The "flight" reaction is to try and get away from something dangerous or from an emergency situation. If you experience such a situation in the air, there is nowhere to go inside the plane. Thus, you may respond by ejecting from the plane or trying to divert the plane away from the impending danger. The plane is, for all intents and purposes, an extension of yourself, and the flight reaction while in actual flight is to move the plane as far away from the danger as you can. Good training will help give you some options on what to do if you feel like your body is reacting with the "flight" reaction.

The "Freeze" Reaction

The "freeze" reaction is the worst one of all. You absolutely, positively CANNOT freeze in the midst of a dangerous situation while flying a plane. Precious seconds tick by that could make all the difference between a safe landing and death. In aviation college, there is a heavy focus on learning how to train yourself not to freeze in these situations. That does not mean you will never "freeze," but it does teach you how to recognize the panic and the inaction and how to snap out of it before you crash.

The "Fight" Reaction

The "fight" reaction is the best one of all because the adrenaline you feel forces you to think quickly and take action. During a "fight" reaction, you think and move simultaneously, analyzing your best options to get through a situation and come out ahead.
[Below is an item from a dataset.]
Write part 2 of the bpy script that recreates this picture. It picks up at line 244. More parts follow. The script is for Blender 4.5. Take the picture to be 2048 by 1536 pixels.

When you are flying a plane in the air, this is critical because it saves you the several seconds between recognizing a situation and taking action. That literally could mean life or death. As you move through your training in an aviation school, you will learn how to activate the "fight" response on command, rather than just waiting for your body to decide. Your body may try to override, but what you learn in flight school will help you take control back.